Choking on Saliva means you’ll eat a lot of meat

Treating others badly can lead to bad luck as the belief is that their hurt feelings cast a spell on the person who wronged them. This sort of ties in with idea of karma, because it’s believed that the wrong doer will subsequently get their just desserts.

An itchy ear canal means somewhere out there some people are saying nasty things about you., which is not dissimilar to the Western superstition that suggests that burning ears are an indication that people are talking about you.

Rain on your wedding day is seen as a good omen, as it means your union will be blessed. However, in some parts of Botswana it’s also believed that if the weather turns stormy, it can spell disaster for your marriage!

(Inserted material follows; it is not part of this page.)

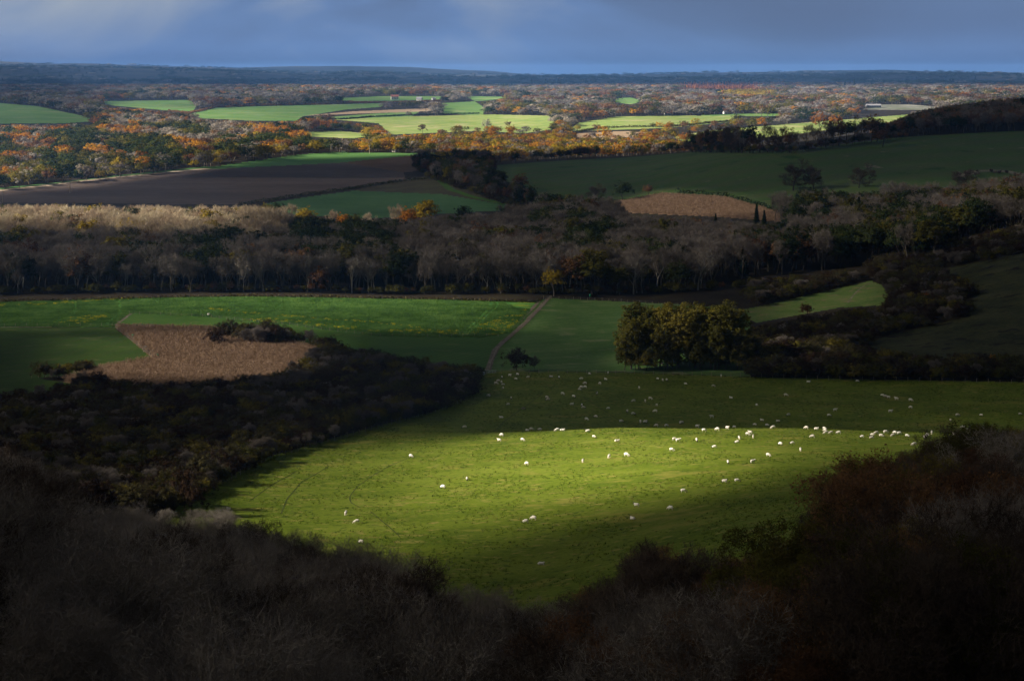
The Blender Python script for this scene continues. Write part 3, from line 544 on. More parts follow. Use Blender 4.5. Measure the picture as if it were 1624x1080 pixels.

An itchy palm signals abundance, that you’ll receive money from somewhere.

When the upper part of your eye twitches, it means you’ll hear some good news. By contrast, if it’s the bottom part, you should expect some doom and gloom. It’s interesting because I’m always happy to go with the good news, but I choose to dismiss the bad news as just a myth!

Spilling salt can bring bad luck, unless you counteract it by throwing salt over your shoulder.

Wearing red during a thunderstorm is seriously discouraged because it can lead to you being struck by lightening.

Mirrors are not to be left uncovered during a thunderstorm, to guard against them breaking and subsequently bringing the owner bad luck. This one also to ties in with the Western belief also related to broken mirrors bringing bad luck.

These are just some of the myths we have up and down Botswana; there are many others, but they can differ depending on the location. Do you have any common superstitions in your country that you’d like to share? Do you believe any of them?